Under Miranda, statements "stemming from custodial interrogation of the defendant" may not be used by the government unless the defendant is made aware of his rights against compulsory self-incrimination before making the statements. Miranda, 384 U.S. at 444. Here, there is no dispute that Tantoh was in custody from the moment he was arrested at his home. The only question, rather, is whether Petrasek's conversation with Tantoh at Tantoh's home constitutes "interrogation." The definition of "interrogation" for purposes of the Miranda analysis was set forth by the Supreme Court in Rhode Island v. Innis, 446 U.S. 291, 301 (1980): "the term 'interrogation' under Miranda refers not only to express questioning, but also to any words or actions on the part of the police (other than those normally attendant to arrest and custody) that the police should know are reasonably likely to elicit an incriminating response from the suspect." Petrasek's one-sided conversation at Tantoh's home does not constitute "interrogation" under this definition. Petrasek was careful to avoid questioning Tantoh. See Tr. at 28:25-29:3. Nor were Petrasek's words or actions reasonably likely to elicit an incriminating response. Indeed, each time Tantoh attempted to discuss the case, Petrasek interrupted him and told him to wait until later to speak. Id. at 28:4-11. Hence, it cannot be said that Petrasek's conversation with Tantoh at Tantoh's home constitutes "custodial interrogation."

Tantoh nevertheless argues that the statements must be suppressed because they were not made voluntarily. Tantoh's precise argument is unclear; he appears to argue that the statements were not made voluntarily and cites to cases like Lynumn v. Illinois, 372 U.S. 528 (1963). See Tantoh's Mem. in Aid of Mot. at 3-4. But Lynumn involved an interrogation where the defendant was never advised of her rights. Here, however, Tantoh made the statements at issue after being advised of his rights pursuant to Miranda. Knowing that he had the right to remain silent, the more relevant question is whether Tantoh's waiver of that right was voluntary.

A waiver is valid if it was made "voluntarily, knowingly and intelligently." Miranda, 384 U.S. at 444. "Only if the 'totality of the circumstances surrounding the interrogation' reveal both an uncoerced choice and the requisite level of comprehension may a court properly conclude that the Miranda rights have been waived." Moran v. Burbine, 475 U.S. 412, 421 (1986) (quoting Fare v. Michael C., 442 U.S. 707, 725 (1979)). Tantoh's comprehension of his rights has not been challenged. He has not averred that he was under the influence of alcohol or narcotics or that he suffered from any other condition that impinged on his ability to understand his rights. Indeed, Tantoh had some previous experience with the U.S. criminal justice system, see Tr. at 20:1-3, which supports a conclusion that he had some awareness of his rights, see Mitchell v. United States, 434 F.2d 483, 487-88 (D.C. Cir. 1970).

Instead, Tantoh argues that he was coerced into waiving his rights.
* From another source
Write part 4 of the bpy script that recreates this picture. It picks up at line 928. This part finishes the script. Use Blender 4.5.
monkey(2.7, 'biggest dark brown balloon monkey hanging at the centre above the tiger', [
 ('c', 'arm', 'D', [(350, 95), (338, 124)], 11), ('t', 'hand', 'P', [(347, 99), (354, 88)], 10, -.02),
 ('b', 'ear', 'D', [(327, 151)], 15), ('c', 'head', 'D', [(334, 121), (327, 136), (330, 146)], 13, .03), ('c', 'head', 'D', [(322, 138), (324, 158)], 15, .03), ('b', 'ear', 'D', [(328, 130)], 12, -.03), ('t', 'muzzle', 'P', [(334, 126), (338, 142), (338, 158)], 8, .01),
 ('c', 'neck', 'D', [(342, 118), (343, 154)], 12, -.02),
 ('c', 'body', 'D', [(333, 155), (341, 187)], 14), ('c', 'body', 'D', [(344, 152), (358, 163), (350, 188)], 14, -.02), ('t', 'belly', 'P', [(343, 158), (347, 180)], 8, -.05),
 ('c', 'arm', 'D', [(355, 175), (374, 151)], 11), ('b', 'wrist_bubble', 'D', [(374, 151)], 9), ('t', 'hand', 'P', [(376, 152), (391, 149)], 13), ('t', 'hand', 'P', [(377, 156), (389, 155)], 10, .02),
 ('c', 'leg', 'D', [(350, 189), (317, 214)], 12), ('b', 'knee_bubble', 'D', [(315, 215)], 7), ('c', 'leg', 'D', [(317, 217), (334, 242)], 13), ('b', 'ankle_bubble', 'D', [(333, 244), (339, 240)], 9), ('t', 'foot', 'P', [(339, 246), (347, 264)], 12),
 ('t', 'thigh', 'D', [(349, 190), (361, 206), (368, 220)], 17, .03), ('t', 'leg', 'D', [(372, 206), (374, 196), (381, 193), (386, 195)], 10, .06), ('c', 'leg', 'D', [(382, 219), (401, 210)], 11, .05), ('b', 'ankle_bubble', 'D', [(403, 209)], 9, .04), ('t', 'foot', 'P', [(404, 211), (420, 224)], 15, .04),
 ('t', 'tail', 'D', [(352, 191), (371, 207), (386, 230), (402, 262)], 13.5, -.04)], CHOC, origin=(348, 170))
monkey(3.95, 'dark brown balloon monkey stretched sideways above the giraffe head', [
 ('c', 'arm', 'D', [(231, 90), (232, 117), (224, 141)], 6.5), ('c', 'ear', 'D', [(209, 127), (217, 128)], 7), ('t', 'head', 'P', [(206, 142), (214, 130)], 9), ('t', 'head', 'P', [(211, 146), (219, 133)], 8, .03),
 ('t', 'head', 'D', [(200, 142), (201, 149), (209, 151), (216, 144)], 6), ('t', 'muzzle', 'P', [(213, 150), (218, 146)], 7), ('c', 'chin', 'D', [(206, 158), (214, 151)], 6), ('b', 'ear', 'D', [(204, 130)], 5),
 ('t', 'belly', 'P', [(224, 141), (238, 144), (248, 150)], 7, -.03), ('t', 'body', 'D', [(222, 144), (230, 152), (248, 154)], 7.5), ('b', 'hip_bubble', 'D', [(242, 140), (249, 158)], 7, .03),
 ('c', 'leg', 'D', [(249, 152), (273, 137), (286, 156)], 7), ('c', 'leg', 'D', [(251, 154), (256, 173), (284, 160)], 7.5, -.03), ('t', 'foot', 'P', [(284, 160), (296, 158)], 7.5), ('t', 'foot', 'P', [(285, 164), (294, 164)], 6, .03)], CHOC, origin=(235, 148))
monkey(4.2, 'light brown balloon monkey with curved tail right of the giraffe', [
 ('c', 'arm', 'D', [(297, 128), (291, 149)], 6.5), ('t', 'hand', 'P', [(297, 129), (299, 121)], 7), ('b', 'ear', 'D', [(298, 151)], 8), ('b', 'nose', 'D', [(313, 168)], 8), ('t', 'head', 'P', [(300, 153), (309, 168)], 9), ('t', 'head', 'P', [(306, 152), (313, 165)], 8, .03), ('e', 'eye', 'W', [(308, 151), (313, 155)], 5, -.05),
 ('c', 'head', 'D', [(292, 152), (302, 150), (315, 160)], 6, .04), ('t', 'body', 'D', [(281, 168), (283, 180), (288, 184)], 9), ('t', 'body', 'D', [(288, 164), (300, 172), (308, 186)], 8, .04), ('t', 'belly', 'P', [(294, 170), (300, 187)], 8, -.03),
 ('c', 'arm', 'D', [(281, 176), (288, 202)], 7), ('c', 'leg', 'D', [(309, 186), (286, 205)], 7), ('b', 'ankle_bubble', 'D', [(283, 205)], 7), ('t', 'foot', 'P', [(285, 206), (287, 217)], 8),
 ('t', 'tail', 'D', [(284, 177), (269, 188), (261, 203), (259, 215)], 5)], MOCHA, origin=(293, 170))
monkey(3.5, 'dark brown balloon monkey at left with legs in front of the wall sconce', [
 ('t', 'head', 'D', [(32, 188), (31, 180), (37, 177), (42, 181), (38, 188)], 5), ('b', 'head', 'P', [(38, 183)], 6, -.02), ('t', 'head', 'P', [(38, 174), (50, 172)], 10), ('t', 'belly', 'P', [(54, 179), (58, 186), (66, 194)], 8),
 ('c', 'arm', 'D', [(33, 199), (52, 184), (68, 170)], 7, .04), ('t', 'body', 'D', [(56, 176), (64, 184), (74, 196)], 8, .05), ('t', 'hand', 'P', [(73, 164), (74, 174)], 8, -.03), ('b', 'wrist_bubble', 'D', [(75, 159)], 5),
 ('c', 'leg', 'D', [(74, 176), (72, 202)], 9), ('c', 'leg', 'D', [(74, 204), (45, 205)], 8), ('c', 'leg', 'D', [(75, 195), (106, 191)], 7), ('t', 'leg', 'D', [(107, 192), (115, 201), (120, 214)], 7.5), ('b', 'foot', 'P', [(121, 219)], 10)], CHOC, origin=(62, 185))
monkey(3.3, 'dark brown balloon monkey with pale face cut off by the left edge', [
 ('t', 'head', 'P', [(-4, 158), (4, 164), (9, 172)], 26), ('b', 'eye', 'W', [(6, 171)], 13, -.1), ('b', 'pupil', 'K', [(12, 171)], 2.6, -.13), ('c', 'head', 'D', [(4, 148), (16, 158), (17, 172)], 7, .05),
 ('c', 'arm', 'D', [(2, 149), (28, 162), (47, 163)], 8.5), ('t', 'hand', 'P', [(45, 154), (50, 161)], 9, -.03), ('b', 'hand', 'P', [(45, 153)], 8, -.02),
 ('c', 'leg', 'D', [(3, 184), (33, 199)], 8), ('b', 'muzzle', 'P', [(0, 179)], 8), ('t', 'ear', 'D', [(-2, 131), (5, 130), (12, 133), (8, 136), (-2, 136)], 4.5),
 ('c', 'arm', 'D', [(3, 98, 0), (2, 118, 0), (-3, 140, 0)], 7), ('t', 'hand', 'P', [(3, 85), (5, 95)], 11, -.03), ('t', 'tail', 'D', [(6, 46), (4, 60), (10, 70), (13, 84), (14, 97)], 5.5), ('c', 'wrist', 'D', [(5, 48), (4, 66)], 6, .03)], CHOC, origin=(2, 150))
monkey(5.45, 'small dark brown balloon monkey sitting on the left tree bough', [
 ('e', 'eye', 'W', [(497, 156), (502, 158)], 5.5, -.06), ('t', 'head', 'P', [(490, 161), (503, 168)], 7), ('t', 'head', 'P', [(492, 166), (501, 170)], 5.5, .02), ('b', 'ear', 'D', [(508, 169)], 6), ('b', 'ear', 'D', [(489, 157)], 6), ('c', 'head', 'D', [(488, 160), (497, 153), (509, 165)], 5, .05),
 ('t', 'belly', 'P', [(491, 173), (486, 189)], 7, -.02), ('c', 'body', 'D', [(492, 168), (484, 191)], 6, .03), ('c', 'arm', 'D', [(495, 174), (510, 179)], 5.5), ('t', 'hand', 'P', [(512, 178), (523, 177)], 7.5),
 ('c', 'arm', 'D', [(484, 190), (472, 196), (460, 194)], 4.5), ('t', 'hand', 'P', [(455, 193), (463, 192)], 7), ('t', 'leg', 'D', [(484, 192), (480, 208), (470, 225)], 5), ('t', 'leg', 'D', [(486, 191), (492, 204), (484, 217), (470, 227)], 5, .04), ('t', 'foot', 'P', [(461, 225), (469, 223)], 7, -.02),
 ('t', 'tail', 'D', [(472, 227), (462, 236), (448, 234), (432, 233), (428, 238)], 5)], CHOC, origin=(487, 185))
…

By the time Tantoh was given his Miranda rights, the argument goes, he had already been persuaded to cooperate with Petrasek and hence felt obliged to provide a statement. But this argument is unpersuasive. "Truthful statements about [a defendant's] predicament are not the type of 'coercion' that threatens to render a statement involuntary." United States v. Pelton, 835 F.2d 1067, 1073 (4th Cir. 1987). Here, Petrasek's pre-Miranda statements to Tantoh about the potential consequences of conviction were entirely truthful. And "[g]eneral encouragement to cooperate is far different from specific promises of leniency." Id. Here, although Petrasek did encourage Tantoh to cooperate with the investigation, he did not make any specific promises about leniency. Hence, Petrasek's pre-Miranda conversation, in which he established that Tantoh wanted to make a statement, was not unconstitutionally coercive and therefore does not render the later post-Miranda statement involuntary.

Moreover, "[a]n express written or oral statement of waiver of the right to remain silent or of the right to counsel is usually strong proof of the validity of that waiver." North Carolina v. Butler, 441 U.S. 369, 373 (1979); see also United States v. Yunis, 859 F.2d 953, 961 (D.C. Cir. 1988) ("The administration of proper Miranda warnings, followed by a written waiver of the rights described in those warnings, will usually go far toward demonstrating that a decision to speak is not compelled."). Here, before Tantoh made the statements at issue, he was advised of his Miranda rights and executed a written waiver. This further underscores the conclusion that Tantoh's waiver was not involuntary.

Accordingly, it is hereby ORDERED that Tantoh's motion to suppress is DENIED.